I used to have the ideal that good ideas were democratic, so that rather than read a book from one person about something, I thought I should read many articles from many people about that thing. But from the view of context, to seek out many articles is to find many ideas not adequately fleshed out in these greater puzzles, these contexts. I have found it to be a very unrewarding task in comparison to just reading books by accomplished people.

When one learns to learn well, I think it manifests clearly for the world to see. They accomplish themselves in multiple areas, because they have multiple interests as everyone does, but unlike most people, they are also able to achieve them. Earlier mentioned, Eric Greitens was a Navy SEAL, founded a consulting company to help veterans, was a NYT best selling author, earned a PhD in philosophy from Oxford, and became governor of Missouri. Miyoko Schinner is a chef, entrepreneur, and author. Yul Kwon earned a law degree from Yale, won the 13th season of Survivor, and was a government official. There is no need to make a contest out of this, but I think it is helpful to see the kind of ability to learn that I’m talking about.
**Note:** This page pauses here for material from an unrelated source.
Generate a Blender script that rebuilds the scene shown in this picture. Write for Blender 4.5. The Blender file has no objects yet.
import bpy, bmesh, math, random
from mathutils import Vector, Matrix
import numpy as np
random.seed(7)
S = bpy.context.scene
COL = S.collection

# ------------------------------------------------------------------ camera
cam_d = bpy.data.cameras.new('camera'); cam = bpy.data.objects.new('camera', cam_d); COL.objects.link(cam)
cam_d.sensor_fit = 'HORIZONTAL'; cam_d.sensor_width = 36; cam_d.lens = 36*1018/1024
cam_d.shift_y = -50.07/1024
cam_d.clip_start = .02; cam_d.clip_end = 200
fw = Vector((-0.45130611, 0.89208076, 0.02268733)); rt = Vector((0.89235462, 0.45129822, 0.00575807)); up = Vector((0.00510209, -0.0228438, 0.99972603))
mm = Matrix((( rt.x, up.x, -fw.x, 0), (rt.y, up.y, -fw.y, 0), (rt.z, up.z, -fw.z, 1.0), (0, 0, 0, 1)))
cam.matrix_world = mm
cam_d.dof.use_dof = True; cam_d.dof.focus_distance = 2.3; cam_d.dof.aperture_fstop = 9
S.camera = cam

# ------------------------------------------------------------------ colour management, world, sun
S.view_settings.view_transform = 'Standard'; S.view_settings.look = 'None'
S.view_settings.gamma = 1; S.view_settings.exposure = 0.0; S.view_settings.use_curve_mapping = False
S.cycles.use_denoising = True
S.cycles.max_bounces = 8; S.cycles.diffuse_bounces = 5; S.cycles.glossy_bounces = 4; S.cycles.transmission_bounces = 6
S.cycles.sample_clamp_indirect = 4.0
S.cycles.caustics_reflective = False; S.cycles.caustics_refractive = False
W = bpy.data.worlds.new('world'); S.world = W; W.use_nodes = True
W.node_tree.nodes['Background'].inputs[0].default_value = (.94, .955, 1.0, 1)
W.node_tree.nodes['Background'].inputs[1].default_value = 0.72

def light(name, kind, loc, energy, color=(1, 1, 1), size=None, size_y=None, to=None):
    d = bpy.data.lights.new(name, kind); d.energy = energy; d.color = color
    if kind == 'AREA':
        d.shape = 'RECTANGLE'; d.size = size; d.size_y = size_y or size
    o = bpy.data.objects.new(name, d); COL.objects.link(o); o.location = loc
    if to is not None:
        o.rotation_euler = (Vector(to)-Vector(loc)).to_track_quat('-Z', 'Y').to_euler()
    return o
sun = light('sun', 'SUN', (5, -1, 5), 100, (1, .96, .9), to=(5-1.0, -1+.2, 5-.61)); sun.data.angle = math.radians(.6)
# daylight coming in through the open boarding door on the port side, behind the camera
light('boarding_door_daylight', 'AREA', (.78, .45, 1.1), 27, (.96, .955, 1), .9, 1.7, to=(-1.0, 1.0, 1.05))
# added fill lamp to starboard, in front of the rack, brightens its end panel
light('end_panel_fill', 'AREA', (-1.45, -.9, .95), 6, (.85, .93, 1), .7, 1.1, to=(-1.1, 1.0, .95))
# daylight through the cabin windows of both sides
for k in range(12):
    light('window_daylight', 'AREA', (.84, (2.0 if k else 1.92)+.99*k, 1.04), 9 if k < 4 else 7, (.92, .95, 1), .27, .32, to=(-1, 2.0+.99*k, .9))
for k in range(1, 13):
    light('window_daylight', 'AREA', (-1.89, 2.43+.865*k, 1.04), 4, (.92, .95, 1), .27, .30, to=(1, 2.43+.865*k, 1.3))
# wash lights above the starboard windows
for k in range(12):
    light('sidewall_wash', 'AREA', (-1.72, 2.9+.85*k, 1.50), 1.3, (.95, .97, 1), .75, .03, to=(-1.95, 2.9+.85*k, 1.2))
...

I think it is helpful to seek some of these people and learn about or from them, keeping their ability to learn as an ideal.

One last note on learning: As I mentioned to forget about what is ‘right,’ that applies to learning about learning. The ideas here have helped me, and I hope they can help others too. But they are not strict truths. For example, don’t think you’re learning incorrectly because you’re not open-minded enough. (As a side note, there is such thing as being too open-minded, and it manifests in having no strong opinions and also entertaining stupid ideas like flat earth theory, because one has no system to discern between more and less practical ideas.) That said, I urge you to take the points mentioned here. Half the battle is knowing you can learn anything, and starting. After that, when one focuses on pragmatism above all, I think the rest will fall into place. The ideas in this article should help as useful supplements. Learning doesn’t have to be a goal unto itself, but it is a tool. And with it, we can do great things.